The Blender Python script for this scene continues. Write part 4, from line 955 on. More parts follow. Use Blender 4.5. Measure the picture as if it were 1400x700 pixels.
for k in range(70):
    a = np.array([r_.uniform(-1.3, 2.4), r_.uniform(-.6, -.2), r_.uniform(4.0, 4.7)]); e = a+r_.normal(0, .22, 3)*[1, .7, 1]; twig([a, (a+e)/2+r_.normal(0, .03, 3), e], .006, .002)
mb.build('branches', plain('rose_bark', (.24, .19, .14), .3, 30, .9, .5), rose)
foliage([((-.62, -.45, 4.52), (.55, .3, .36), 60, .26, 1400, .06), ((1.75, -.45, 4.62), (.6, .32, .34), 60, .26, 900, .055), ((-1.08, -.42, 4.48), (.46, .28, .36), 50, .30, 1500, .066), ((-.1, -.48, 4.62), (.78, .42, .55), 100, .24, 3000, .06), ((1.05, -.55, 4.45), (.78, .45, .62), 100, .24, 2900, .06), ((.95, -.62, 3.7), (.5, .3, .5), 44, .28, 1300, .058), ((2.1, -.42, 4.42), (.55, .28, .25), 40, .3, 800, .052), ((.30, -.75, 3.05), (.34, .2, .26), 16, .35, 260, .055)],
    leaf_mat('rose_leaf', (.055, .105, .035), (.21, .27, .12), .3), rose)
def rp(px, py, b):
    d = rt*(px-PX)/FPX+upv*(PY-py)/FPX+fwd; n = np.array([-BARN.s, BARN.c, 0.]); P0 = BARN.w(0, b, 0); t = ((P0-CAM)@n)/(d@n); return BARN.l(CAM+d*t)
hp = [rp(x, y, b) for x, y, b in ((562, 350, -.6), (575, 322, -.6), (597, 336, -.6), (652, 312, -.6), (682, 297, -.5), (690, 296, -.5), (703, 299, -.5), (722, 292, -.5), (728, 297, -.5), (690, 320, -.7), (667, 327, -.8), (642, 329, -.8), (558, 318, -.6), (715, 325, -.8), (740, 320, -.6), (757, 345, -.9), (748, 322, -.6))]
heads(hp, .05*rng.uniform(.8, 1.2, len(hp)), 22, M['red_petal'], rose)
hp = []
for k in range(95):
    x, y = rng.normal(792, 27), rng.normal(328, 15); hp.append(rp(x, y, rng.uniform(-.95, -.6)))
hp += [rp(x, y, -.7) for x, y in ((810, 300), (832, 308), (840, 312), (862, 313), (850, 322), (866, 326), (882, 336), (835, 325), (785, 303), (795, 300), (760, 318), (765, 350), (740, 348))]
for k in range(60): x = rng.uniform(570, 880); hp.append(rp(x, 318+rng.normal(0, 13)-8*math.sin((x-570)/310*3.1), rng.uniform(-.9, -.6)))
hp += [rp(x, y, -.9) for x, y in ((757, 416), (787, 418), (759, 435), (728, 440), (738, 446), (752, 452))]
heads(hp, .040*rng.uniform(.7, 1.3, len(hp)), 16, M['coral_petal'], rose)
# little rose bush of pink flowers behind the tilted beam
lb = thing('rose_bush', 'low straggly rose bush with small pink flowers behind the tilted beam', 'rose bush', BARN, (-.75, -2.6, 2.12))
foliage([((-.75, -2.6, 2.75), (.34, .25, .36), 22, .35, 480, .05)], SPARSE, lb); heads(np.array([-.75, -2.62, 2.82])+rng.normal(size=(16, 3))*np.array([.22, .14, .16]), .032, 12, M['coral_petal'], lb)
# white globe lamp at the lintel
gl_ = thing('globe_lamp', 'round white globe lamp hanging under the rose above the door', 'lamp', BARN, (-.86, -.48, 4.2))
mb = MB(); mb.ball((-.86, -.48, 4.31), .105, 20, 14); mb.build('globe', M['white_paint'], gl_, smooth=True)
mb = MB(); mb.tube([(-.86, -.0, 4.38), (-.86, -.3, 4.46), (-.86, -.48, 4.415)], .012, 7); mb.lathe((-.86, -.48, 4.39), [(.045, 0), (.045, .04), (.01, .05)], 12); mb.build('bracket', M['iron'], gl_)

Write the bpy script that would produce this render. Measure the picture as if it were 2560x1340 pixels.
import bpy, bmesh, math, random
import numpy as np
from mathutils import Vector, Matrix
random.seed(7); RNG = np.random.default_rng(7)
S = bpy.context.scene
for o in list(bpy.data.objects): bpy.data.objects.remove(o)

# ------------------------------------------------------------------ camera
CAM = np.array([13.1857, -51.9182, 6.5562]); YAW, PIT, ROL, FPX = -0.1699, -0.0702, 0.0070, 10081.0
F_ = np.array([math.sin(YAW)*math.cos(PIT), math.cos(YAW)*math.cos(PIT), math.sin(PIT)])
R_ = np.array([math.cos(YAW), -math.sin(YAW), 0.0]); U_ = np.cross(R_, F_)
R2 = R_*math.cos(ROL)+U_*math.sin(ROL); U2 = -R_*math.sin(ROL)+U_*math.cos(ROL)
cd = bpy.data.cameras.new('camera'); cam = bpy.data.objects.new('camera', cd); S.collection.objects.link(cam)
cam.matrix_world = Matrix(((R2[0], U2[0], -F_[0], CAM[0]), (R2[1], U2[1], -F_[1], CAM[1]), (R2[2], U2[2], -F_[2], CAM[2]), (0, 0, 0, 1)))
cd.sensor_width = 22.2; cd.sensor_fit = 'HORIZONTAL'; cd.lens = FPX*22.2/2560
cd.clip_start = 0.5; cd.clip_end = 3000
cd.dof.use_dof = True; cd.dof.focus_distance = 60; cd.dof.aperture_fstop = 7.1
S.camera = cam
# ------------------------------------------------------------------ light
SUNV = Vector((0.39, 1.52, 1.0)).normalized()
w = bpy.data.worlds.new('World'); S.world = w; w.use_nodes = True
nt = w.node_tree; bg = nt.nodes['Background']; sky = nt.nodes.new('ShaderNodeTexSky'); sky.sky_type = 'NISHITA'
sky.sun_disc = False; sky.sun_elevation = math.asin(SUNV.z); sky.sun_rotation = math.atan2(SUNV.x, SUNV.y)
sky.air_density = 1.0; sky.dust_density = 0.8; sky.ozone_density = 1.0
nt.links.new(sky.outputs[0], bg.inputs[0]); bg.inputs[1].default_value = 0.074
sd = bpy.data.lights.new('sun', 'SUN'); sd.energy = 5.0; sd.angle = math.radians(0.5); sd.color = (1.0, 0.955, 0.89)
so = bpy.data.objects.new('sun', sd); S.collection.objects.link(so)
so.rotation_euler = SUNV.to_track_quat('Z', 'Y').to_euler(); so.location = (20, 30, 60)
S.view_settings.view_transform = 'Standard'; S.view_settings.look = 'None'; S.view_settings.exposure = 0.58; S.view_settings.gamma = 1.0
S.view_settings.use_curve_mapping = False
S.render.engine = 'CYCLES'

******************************

*Exercise aim*
Transcribe, exactly and without additions, the lines of the records above, beginning with the line that contains "Write the bpy" and ending with the line that contains "for o in list(bpy.data.objects): bpy.data.objects.remove(o)", both included.

*Task response*
Write the bpy script that would produce this render. Measure the picture as if it were 2560x1340 pixels.
import bpy, bmesh, math, random
import numpy as np
from mathutils import Vector, Matrix
random.seed(7); RNG = np.random.default_rng(7)
S = bpy.context.scene
for o in list(bpy.data.objects): bpy.data.objects.remove(o)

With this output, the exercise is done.